## Objective
Please repeat all of the listing exactly.

## Given material
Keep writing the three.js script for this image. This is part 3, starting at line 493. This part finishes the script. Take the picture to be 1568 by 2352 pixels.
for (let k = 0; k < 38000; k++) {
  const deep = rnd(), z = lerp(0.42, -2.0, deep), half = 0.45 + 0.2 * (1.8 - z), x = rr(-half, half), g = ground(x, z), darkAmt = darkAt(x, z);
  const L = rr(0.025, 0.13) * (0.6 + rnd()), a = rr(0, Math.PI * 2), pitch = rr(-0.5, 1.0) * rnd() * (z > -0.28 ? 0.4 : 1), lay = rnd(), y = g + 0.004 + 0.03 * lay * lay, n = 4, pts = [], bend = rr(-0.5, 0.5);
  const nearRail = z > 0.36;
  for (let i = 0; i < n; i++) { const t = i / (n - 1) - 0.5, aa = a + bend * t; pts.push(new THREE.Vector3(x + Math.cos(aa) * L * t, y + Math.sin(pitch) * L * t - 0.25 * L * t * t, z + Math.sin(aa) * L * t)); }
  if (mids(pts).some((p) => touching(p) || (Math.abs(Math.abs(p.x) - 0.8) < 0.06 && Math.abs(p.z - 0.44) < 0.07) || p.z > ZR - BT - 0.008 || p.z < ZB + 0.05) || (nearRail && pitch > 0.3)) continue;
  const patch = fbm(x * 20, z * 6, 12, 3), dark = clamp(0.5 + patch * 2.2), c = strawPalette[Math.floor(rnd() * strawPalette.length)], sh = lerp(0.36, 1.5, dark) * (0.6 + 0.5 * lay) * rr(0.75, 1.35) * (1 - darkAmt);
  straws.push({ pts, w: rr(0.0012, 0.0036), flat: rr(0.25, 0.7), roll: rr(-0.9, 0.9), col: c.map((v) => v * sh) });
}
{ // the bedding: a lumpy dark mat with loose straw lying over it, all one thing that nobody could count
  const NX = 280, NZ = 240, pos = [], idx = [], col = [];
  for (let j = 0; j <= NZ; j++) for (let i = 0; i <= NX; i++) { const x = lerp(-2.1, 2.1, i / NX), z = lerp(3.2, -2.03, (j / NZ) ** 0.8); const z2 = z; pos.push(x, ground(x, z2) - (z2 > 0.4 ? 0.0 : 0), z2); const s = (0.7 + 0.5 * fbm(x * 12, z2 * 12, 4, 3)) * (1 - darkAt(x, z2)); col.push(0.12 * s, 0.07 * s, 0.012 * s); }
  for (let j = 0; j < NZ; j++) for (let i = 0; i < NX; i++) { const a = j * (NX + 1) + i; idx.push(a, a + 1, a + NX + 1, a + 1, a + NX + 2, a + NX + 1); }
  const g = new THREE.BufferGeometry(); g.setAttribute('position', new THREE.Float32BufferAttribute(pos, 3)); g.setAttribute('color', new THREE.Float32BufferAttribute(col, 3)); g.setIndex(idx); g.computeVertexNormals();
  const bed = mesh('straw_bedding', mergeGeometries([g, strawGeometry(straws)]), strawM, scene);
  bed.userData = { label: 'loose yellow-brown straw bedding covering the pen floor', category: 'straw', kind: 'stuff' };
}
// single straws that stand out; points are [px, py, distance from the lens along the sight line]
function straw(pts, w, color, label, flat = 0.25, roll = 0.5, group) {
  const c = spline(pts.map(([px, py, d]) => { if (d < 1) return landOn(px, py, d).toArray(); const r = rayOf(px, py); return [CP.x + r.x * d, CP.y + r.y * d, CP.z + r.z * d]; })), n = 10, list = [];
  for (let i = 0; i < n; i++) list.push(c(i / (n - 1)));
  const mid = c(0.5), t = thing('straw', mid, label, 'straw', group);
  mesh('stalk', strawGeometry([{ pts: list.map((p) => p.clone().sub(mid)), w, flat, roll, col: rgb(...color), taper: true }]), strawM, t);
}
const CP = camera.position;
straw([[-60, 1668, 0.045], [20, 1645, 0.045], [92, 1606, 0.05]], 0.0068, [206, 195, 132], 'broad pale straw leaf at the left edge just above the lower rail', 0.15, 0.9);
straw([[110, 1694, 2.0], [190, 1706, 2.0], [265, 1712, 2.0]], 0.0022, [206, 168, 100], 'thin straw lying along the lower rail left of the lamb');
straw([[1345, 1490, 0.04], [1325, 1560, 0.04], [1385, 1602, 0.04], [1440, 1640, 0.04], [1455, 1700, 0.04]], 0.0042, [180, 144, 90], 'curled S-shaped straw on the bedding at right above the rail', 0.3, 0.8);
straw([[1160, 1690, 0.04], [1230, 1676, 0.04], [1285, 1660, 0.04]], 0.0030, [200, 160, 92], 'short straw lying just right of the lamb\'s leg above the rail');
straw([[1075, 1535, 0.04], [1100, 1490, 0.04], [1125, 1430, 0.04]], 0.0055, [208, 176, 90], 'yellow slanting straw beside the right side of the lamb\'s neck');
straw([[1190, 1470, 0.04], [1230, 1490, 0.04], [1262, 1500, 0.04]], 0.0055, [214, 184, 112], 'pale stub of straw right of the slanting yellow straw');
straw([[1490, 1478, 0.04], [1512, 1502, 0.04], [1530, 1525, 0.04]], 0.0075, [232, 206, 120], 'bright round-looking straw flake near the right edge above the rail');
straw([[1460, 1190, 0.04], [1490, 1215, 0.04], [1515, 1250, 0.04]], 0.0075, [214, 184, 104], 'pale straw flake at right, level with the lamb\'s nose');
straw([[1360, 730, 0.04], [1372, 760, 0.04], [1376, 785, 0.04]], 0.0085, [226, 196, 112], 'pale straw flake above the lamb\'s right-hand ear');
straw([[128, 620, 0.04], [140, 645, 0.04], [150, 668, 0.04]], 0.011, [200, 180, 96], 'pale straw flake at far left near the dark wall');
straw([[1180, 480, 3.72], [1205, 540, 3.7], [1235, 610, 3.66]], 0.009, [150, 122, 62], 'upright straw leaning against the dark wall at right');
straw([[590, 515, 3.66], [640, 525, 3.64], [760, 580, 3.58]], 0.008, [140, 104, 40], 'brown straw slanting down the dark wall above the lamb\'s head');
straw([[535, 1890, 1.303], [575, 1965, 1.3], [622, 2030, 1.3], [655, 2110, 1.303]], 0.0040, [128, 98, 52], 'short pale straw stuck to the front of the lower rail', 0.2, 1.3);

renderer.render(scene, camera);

## Task result
Keep writing the three.js script for this image. This is part 3, starting at line 493. This part finishes the script. Take the picture to be 1568 by 2352 pixels.
for (let k = 0; k < 38000; k++) {
  const deep = rnd(), z = lerp(0.42, -2.0, deep), half = 0.45 + 0.2 * (1.8 - z), x = rr(-half, half), g = ground(x, z), darkAmt = darkAt(x, z);
  const L = rr(0.025, 0.13) * (0.6 + rnd()), a = rr(0, Math.PI * 2), pitch = rr(-0.5, 1.0) * rnd() * (z > -0.28 ? 0.4 : 1), lay = rnd(), y = g + 0.004 + 0.03 * lay * lay, n = 4, pts = [], bend = rr(-0.5, 0.5);
  const nearRail = z > 0.36;
  for (let i = 0; i < n; i++) { const t = i / (n - 1) - 0.5, aa = a + bend * t; pts.push(new THREE.Vector3(x + Math.cos(aa) * L * t, y + Math.sin(pitch) * L * t - 0.25 * L * t * t, z + Math.sin(aa) * L * t)); }
  if (mids(pts).some((p) => touching(p) || (Math.abs(Math.abs(p.x) - 0.8) < 0.06 && Math.abs(p.z - 0.44) < 0.07) || p.z > ZR - BT - 0.008 || p.z < ZB + 0.05) || (nearRail && pitch > 0.3)) continue;
  const patch = fbm(x * 20, z * 6, 12, 3), dark = clamp(0.5 + patch * 2.2), c = strawPalette[Math.floor(rnd() * strawPalette.length)], sh = lerp(0.36, 1.5, dark) * (0.6 + 0.5 * lay) * rr(0.75, 1.35) * (1 - darkAmt);
  straws.push({ pts, w: rr(0.0012, 0.0036), flat: rr(0.25, 0.7), roll: rr(-0.9, 0.9), col: c.map((v) => v * sh) });
}
{ // the bedding: a lumpy dark mat with loose straw lying over it, all one thing that nobody could count
  const NX = 280, NZ = 240, pos = [], idx = [], col = [];
  for (let j = 0; j <= NZ; j++) for (let i = 0; i <= NX; i++) { const x = lerp(-2.1, 2.1, i / NX), z = lerp(3.2, -2.03, (j / NZ) ** 0.8); const z2 = z; pos.push(x, ground(x, z2) - (z2 > 0.4 ? 0.0 : 0), z2); const s = (0.7 + 0.5 * fbm(x * 12, z2 * 12, 4, 3)) * (1 - darkAt(x, z2)); col.push(0.12 * s, 0.07 * s, 0.012 * s); }
  for (let j = 0; j < NZ; j++) for (let i = 0; i < NX; i++) { const a = j * (NX + 1) + i; idx.push(a, a + 1, a + NX + 1, a + 1, a + NX + 2, a + NX + 1); }
  const g = new THREE.BufferGeometry(); g.setAttribute('position', new THREE.Float32BufferAttribute(pos, 3)); g.setAttribute('color', new THREE.Float32BufferAttribute(col, 3)); g.setIndex(idx); g.computeVertexNormals();
  const bed = mesh('straw_bedding', mergeGeometries([g, strawGeometry(straws)]), strawM, scene);
  bed.userData = { label: 'loose yellow-brown straw bedding covering the pen floor', category: 'straw', kind: 'stuff' };
}
// single straws that stand out; points are [px, py, distance from the lens along the sight line]
function straw(pts, w, color, label, flat = 0.25, roll = 0.5, group) {
  const c = spline(pts.map(([px, py, d]) => { if (d < 1) return landOn(px, py, d).toArray(); const r = rayOf(px, py); return [CP.x + r.x * d, CP.y + r.y * d, CP.z + r.z * d]; })), n = 10, list = [];
  for (let i = 0; i < n; i++) list.push(c(i / (n - 1)));
  const mid = c(0.5), t = thing('straw', mid, label, 'straw', group);
  mesh('stalk', strawGeometry([{ pts: list.map((p) => p.clone().sub(mid)), w, flat, roll, col: rgb(...color), taper: true }]), strawM, t);
}
const CP = camera.position;
straw([[-60, 1668, 0.045], [20, 1645, 0.045], [92, 1606, 0.05]], 0.0068, [206, 195, 132], 'broad pale straw leaf at the left edge just above the lower rail', 0.15, 0.9);
straw([[110, 1694, 2.0], [190, 1706, 2.0], [265, 1712, 2.0]], 0.0022, [206, 168, 100], 'thin straw lying along the lower rail left of the lamb');
straw([[1345, 1490, 0.04], [1325, 1560, 0.04], [1385, 1602, 0.04], [1440, 1640, 0.04], [1455, 1700, 0.04]], 0.0042, [180, 144, 90], 'curled S-shaped straw on the bedding at right above the rail', 0.3, 0.8);
straw([[1160, 1690, 0.04], [1230, 1676, 0.04], [1285, 1660, 0.04]], 0.0030, [200, 160, 92], 'short straw lying just right of the lamb\'s leg above the rail');
straw([[1075, 1535, 0.04], [1100, 1490, 0.04], [1125, 1430, 0.04]], 0.0055, [208, 176, 90], 'yellow slanting straw beside the right side of the lamb\'s neck');
straw([[1190, 1470, 0.04], [1230, 1490, 0.04], [1262, 1500, 0.04]], 0.0055, [214, 184, 112], 'pale stub of straw right of the slanting yellow straw');
straw([[1490, 1478, 0.04], [1512, 1502, 0.04], [1530, 1525, 0.04]], 0.0075, [232, 206, 120], 'bright round-looking straw flake near the right edge above the rail');
straw([[1460, 1190, 0.04], [1490, 1215, 0.04], [1515, 1250, 0.04]], 0.0075, [214, 184, 104], 'pale straw flake at right, level with the lamb\'s nose');
straw([[1360, 730, 0.04], [1372, 760, 0.04], [1376, 785, 0.04]], 0.0085, [226, 196, 112], 'pale straw flake above the lamb\'s right-hand ear');
straw([[128, 620, 0.04], [140, 645, 0.04], [150, 668, 0.04]], 0.011, [200, 180, 96], 'pale straw flake at far left near the dark wall');
straw([[1180, 480, 3.72], [1205, 540, 3.7], [1235, 610, 3.66]], 0.009, [150, 122, 62], 'upright straw leaning against the dark wall at right');
straw([[590, 515, 3.66], [640, 525, 3.64], [760, 580, 3.58]], 0.008, [140, 104, 40], 'brown straw slanting down the dark wall above the lamb\'s head');
straw([[535, 1890, 1.303], [575, 1965, 1.3], [622, 2030, 1.3], [655, 2110, 1.303]], 0.0040, [128, 98, 52], 'short pale straw stuck to the front of the lower rail', 0.2, 1.3);

renderer.render(scene, camera);